→ **Work instructions**: Show, in full, each line of the data that contains "were".

→ **Entries with scene source code**:

######

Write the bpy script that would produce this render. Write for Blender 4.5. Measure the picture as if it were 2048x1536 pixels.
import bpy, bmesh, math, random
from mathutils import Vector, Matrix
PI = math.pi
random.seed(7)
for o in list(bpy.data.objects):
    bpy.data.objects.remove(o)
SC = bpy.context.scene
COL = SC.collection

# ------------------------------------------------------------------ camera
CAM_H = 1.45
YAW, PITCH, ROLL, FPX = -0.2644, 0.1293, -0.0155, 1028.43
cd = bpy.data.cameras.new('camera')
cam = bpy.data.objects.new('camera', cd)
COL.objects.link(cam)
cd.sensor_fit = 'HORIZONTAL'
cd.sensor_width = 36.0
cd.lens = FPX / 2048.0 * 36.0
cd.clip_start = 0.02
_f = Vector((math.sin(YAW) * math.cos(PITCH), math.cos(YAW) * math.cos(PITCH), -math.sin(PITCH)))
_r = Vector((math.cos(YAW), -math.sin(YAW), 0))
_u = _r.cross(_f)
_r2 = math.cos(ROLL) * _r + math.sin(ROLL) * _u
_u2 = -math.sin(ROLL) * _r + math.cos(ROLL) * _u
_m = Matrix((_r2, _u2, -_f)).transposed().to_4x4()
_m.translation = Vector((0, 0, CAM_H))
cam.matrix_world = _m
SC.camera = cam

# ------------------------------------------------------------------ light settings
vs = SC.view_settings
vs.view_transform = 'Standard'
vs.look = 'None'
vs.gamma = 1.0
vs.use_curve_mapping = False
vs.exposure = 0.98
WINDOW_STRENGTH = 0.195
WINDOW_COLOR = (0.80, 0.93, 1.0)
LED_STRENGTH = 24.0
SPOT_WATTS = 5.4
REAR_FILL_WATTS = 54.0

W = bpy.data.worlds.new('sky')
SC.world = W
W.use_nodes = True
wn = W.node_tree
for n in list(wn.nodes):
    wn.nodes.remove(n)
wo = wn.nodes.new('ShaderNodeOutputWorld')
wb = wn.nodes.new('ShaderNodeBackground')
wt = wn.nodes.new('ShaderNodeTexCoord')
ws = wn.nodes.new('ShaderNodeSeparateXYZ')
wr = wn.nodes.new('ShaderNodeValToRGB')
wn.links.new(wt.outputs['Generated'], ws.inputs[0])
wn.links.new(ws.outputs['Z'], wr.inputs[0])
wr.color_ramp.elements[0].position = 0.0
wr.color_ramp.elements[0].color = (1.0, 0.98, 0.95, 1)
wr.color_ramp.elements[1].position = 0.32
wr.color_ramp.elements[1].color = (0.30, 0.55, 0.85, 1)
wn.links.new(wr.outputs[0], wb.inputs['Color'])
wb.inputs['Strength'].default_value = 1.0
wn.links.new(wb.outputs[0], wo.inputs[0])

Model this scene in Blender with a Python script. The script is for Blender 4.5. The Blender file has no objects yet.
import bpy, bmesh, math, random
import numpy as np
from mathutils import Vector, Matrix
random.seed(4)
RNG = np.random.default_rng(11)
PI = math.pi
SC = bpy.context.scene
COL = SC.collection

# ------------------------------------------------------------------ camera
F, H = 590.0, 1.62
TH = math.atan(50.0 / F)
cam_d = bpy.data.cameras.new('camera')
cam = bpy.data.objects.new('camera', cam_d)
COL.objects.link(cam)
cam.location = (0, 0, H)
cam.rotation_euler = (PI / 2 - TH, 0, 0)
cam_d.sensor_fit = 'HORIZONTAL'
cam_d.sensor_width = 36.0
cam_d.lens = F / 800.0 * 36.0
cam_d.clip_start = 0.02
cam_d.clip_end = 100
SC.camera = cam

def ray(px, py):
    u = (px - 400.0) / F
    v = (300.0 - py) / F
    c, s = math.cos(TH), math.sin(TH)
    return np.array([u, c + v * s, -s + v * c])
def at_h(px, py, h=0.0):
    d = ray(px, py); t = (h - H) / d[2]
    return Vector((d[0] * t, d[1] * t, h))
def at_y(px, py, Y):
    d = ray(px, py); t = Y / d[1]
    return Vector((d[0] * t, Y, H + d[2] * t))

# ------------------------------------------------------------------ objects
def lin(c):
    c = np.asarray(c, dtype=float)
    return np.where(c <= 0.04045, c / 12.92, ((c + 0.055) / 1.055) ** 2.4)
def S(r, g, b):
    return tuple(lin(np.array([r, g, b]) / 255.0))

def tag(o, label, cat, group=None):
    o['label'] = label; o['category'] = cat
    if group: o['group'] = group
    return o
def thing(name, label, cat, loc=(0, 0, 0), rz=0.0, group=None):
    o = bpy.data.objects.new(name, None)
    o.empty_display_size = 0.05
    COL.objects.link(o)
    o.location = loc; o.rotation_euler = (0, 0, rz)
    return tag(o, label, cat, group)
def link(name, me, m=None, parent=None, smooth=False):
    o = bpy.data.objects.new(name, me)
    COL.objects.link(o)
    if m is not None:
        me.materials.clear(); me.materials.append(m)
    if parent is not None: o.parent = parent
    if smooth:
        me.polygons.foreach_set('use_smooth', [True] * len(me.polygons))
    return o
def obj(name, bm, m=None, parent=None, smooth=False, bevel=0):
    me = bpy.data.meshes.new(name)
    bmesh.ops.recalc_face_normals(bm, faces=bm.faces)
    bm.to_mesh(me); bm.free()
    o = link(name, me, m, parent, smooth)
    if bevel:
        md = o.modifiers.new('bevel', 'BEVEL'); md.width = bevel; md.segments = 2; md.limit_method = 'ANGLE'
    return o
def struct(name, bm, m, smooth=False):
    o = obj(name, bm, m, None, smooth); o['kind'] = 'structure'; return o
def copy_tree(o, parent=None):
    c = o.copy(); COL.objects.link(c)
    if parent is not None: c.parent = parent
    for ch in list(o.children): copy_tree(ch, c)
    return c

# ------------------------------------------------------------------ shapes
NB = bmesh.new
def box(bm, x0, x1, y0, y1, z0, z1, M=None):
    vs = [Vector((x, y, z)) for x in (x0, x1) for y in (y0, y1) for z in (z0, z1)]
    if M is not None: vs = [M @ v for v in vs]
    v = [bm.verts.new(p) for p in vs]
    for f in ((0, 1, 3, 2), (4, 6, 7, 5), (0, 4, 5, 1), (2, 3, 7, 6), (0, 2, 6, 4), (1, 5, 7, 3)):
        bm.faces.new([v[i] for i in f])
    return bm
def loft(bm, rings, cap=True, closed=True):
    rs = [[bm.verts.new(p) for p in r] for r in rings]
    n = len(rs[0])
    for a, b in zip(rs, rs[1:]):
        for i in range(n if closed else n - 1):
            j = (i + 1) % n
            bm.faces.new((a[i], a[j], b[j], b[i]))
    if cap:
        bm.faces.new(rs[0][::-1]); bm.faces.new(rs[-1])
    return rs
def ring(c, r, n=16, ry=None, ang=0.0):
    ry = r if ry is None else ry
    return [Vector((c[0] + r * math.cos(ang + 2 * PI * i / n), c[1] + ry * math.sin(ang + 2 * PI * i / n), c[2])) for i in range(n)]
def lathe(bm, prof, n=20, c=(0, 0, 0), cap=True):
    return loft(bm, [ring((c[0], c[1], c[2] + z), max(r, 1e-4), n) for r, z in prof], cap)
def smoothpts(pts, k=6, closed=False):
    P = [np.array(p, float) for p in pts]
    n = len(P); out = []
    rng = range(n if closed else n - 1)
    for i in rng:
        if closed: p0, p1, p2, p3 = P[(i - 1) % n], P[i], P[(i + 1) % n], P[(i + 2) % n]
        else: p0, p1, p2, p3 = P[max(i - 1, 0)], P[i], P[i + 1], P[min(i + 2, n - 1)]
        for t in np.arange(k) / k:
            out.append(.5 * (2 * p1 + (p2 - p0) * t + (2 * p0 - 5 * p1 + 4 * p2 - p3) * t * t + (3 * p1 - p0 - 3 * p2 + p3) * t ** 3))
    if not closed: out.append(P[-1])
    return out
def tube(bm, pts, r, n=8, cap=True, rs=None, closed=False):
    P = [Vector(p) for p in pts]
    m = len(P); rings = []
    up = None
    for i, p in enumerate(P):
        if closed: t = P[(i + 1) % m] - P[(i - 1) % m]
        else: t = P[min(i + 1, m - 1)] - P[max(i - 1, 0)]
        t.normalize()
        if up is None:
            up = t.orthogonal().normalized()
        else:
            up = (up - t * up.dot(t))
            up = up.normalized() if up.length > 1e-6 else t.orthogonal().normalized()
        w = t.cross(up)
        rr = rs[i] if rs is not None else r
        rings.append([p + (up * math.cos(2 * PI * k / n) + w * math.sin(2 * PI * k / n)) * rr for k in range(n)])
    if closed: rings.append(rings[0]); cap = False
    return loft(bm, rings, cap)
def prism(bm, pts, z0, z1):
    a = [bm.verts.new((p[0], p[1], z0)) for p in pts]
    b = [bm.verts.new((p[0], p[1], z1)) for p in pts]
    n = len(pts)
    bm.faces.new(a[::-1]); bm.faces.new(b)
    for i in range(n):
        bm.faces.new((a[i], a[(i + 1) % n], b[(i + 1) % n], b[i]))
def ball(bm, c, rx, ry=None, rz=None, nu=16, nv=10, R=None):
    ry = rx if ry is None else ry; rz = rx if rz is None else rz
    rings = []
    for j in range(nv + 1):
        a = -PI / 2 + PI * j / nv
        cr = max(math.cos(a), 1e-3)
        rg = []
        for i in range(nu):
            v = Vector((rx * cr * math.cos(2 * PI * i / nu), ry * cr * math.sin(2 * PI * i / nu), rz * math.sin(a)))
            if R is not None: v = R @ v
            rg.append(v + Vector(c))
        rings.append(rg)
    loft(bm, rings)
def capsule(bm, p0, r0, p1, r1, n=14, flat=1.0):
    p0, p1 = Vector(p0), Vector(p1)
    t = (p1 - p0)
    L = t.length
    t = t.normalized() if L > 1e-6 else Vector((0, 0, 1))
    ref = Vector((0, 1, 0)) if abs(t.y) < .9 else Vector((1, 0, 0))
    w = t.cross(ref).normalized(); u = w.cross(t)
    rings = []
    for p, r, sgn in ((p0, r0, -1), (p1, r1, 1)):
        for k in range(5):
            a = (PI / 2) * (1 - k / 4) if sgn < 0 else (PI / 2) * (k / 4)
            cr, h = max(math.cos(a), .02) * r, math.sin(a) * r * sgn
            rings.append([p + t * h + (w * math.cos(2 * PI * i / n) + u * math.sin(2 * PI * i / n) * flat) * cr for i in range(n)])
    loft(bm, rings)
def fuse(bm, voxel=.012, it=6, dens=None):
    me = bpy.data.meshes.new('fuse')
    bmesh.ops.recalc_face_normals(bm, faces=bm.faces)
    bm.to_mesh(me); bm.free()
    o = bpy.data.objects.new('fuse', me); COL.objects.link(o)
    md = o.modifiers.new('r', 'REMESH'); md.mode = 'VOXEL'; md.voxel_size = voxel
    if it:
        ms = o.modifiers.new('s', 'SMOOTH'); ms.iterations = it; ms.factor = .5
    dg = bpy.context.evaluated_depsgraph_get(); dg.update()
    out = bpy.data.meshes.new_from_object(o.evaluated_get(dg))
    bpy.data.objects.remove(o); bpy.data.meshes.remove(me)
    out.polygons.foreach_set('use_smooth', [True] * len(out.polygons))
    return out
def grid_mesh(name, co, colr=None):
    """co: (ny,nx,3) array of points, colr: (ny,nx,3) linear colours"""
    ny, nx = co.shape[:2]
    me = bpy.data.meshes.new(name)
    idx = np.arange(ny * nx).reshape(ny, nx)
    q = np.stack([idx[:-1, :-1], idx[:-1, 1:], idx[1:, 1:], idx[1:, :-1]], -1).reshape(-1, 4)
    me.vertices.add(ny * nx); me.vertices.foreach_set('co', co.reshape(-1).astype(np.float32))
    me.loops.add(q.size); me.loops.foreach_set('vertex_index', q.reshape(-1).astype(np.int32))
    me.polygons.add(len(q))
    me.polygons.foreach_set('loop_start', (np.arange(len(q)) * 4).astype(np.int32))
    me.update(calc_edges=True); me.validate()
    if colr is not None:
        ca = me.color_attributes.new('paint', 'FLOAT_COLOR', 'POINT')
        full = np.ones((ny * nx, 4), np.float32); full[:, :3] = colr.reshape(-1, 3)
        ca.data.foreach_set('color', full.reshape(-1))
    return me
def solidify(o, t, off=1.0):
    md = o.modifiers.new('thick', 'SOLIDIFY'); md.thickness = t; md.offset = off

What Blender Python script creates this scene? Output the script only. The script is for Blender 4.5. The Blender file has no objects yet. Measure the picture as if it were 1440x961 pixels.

######

→ **Answer below**:
Write the bpy script that would produce this render. Write for Blender 4.5. Measure the picture as if it were 2048x1536 pixels.
What Blender Python script creates this scene? Output the script only. The script is for Blender 4.5. The Blender file has no objects yet. Measure the picture as if it were 1440x961 pixels.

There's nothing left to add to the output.